NFF COO Matt Sign (left) and NFF President and CEO Steve Hatchell (right) with NFF Trustee Susan Calhoon (center) at the College Football Hall of Fame 10th Anniversary Celebration in Atlanta recently.
The changes keep coming, sometimes at warp speed.
NIL, transfer portal, conference reconfiguration and expansion of the College Football Playoff from four to 12 teams and--in the not too distant future--16 teams.
"It's not college football," said recently retired American Athletic Conference Commissioner Mike Aresco wtih a sigh.
"It's not the same game" is the mantra from the growing list of coaches who have hit the escape hatch button for either retirement or a move upward to the National Football League.
Ah, the NFL. There's the culprit.
College football, with free agency and some elite players making millions of dollars in addition to the normal scholarship benefits, has become the "NFL Lite."
No one knows where it is going, because the changes are so new and not enough rules and regulations are in place.
Which begs a bigger question.
Who is carrying the flag of college football?
I posed that question over a casual lunch a few weeks before the 2024 college football season officially began to Steve Hatchell and Matthew Sign.
Both men work for the National Football Foundation (NFF), which may indeed be the last outpost for college football as we know it.
Hatchell is the CEO of the NFF, which was formed in 1947, with leadership provided by a few familiar names: General Douglas MacArthur, legendary Army football coach Earl "Red'' Blaik and legendary sports writer Grantland Rice.
The mission, now as it was then, is to use the power of amateur football in developing scholarship, citizenship and athletic activity.
It is a mission which Hatchell and Sign carry to 120 chapters in 47 states, promoting the concept of college football as a sport, not a bottom line encounter.
Make no mistake, Hatchell and Sign know what they are doing. Their credentials speak for themselves.
They have been together at the NFF since 2005.
"A long time,'' said Hatchell, with a laugh, taking time between trips around the country as the NFF conducts business to promote the mission of college football as a life experience for thousands of players at evey level of the game.
Hatchell, who came out of the University of Colorado, has been a sports information director, a bowl director and a conference commissioner in a career which spans more than five decades.
He even dabbled in the wild west, serving as the commissioner of the Professional Rodeo Cowboy Association (PRCA).
Hatchell acknowledges the criticism of the trend in the game away from what was 70 years ago and even 10 years ago.
"It's been difficult, with the NIL stuff and all the other changes,'' he said. "A challenge, but from our standpoint, we are looking at more than 700 schools participating in football at every level and when you talk about the major changes, you are talking, what 50 schools, maybe 60 or 70.

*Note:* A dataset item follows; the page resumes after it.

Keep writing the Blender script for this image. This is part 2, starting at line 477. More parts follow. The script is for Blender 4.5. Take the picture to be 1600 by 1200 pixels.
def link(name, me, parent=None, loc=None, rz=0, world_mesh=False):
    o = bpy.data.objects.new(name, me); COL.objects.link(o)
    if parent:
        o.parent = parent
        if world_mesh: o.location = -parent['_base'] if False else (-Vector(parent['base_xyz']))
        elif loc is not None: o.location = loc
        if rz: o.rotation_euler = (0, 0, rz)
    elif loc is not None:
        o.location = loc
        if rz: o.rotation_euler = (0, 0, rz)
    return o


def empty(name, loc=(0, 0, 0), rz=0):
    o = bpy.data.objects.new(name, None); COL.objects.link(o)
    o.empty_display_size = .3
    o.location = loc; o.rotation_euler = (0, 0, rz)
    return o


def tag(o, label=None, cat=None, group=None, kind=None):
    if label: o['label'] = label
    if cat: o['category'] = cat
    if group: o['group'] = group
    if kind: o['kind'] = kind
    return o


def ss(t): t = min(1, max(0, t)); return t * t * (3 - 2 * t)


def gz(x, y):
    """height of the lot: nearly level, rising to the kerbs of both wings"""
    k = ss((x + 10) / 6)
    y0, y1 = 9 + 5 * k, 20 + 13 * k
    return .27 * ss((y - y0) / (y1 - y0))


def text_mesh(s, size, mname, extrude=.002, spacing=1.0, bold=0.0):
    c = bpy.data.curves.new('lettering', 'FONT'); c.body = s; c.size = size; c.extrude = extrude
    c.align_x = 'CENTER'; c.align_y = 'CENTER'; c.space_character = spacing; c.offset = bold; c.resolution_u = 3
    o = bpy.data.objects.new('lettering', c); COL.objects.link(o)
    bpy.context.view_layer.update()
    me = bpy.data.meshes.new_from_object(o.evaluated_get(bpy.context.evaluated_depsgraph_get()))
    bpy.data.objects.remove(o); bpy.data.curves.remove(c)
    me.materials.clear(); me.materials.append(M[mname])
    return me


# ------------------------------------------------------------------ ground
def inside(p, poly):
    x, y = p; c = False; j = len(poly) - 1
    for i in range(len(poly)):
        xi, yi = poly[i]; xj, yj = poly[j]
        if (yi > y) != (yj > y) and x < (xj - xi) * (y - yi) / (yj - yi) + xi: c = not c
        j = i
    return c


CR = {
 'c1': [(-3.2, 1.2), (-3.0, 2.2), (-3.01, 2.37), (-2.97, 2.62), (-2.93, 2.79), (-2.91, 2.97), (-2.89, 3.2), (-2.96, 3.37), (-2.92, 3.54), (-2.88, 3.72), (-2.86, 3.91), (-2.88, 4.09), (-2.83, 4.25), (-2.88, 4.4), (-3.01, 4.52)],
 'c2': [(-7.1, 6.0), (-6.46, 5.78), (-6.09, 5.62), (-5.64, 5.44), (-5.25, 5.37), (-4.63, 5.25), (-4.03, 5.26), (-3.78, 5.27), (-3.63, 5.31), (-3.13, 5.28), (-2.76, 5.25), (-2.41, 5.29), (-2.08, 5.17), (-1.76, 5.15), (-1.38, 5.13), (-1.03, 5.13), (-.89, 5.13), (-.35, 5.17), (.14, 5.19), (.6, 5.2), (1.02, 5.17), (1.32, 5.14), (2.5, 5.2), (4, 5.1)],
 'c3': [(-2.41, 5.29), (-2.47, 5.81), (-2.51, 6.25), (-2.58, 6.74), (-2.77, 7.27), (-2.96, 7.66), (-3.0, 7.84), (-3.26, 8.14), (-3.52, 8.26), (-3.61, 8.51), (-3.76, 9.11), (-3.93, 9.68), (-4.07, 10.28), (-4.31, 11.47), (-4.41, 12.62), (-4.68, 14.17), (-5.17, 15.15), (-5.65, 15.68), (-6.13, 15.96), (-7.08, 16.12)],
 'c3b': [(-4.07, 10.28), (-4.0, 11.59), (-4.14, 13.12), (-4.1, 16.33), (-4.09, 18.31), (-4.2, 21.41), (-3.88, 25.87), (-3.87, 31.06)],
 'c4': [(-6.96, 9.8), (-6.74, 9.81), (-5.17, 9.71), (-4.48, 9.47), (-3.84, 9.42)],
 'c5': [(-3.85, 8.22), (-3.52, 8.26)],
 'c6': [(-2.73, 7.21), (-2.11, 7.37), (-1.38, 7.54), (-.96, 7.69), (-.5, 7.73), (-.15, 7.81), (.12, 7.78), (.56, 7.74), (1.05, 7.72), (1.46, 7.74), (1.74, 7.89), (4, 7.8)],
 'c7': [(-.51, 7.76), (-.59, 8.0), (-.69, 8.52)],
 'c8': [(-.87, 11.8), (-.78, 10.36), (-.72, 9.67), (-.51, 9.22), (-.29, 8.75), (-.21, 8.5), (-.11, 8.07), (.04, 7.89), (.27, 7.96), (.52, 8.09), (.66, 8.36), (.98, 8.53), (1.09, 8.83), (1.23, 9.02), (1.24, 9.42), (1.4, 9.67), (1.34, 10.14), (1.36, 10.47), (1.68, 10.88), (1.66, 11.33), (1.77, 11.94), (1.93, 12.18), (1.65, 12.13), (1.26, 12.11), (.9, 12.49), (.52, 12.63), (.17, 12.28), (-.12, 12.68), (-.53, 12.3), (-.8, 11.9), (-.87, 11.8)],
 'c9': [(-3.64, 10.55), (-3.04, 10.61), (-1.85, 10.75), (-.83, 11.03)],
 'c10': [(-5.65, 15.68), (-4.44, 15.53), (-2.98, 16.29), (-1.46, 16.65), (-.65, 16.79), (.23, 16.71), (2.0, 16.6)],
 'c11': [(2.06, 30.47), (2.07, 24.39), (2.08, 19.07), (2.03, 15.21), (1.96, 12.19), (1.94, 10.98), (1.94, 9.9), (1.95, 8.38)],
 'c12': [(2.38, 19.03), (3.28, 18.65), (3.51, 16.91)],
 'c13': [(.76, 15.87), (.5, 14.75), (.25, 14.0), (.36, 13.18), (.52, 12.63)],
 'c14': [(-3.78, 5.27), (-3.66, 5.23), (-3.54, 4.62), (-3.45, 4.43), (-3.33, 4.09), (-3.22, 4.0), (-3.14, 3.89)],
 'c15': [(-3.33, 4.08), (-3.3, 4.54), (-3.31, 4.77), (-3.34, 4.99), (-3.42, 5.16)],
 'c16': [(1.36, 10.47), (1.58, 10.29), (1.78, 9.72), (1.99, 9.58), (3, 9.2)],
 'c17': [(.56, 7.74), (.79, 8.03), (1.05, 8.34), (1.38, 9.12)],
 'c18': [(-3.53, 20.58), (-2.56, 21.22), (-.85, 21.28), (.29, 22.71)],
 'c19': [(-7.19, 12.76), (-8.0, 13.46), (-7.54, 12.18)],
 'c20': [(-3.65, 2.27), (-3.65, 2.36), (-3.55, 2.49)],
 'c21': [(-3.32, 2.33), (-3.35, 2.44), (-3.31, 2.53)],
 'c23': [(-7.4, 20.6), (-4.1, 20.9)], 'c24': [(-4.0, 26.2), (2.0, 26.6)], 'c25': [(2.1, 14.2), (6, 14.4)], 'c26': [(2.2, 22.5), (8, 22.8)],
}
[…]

"For the most part, the game is still the game, with student athletes going to class and all the other aspects which have been so much a part of it.
"Our mission is to promote that aspect and enhance that with various programs."
The NFF has a trove of those, including a promoted campaign about advertising how many actual college graduates are playing the game, each with a different story to tell.
Hatchell acknowledges that the headline news aspect of the sport sometimes is disturbing.
"You look at things and see players in their third or fourth school in four or five years and you wonder is anyone talking about education,'' said Hatchell. "You see the number of kids in the transfer portal and ask, how many of them have actual offers at other schools and what happens if they don't receive an offer.''
Sign parlayed a successful playing career at Rice into roles as an all-star game and bowl director and then as the NFF COO.
He is now a major player in an organization which is the keeper of the flame for the college game, which can still be successful without the bells and whistles of fame and fortune.
"When you come down to it, you are talking about a small percentage of players who advance to the next level,'' said Sign. "And even for the majority of players, the value of a college degree and how the experience of playing college football needs to be considered."
Sign came out of high school, flirted with Notre Dame and Tulane, before landing at Rice as a student athlete who quickly realized that the athletic part of that description had a definitive final destination.
Hatchell, whose career has melded smoothly with the changes of the game over the years, says the future is as exciting as it is uncertain.
"There are so many things that are different now and all the rules about to govern it are not even in place and there is some question about who is going to provide the leadership necessary to get things done,'' said Hatchell. "Some people have suggested to us (NFF) that we fill that role."
College football, with ongoing litigation among members and new television contracts with payoffs in the billion dollar range, right now seems out of control in many areas.
The doomsayers project major disasters in the future and the eventual absorption of big-time college football into an NFL-like structure, which includes workers compensation, salary cap issues and even work stoppages during a playing season which now is creeping to 17 games for a few teams.
But he also maintains the faith that most of the NFF world--which includes a re-enegized College Football Hall of Fame in Atlanta and a variety of programs and promotions for 90 percent of the membership--can make things work the right way.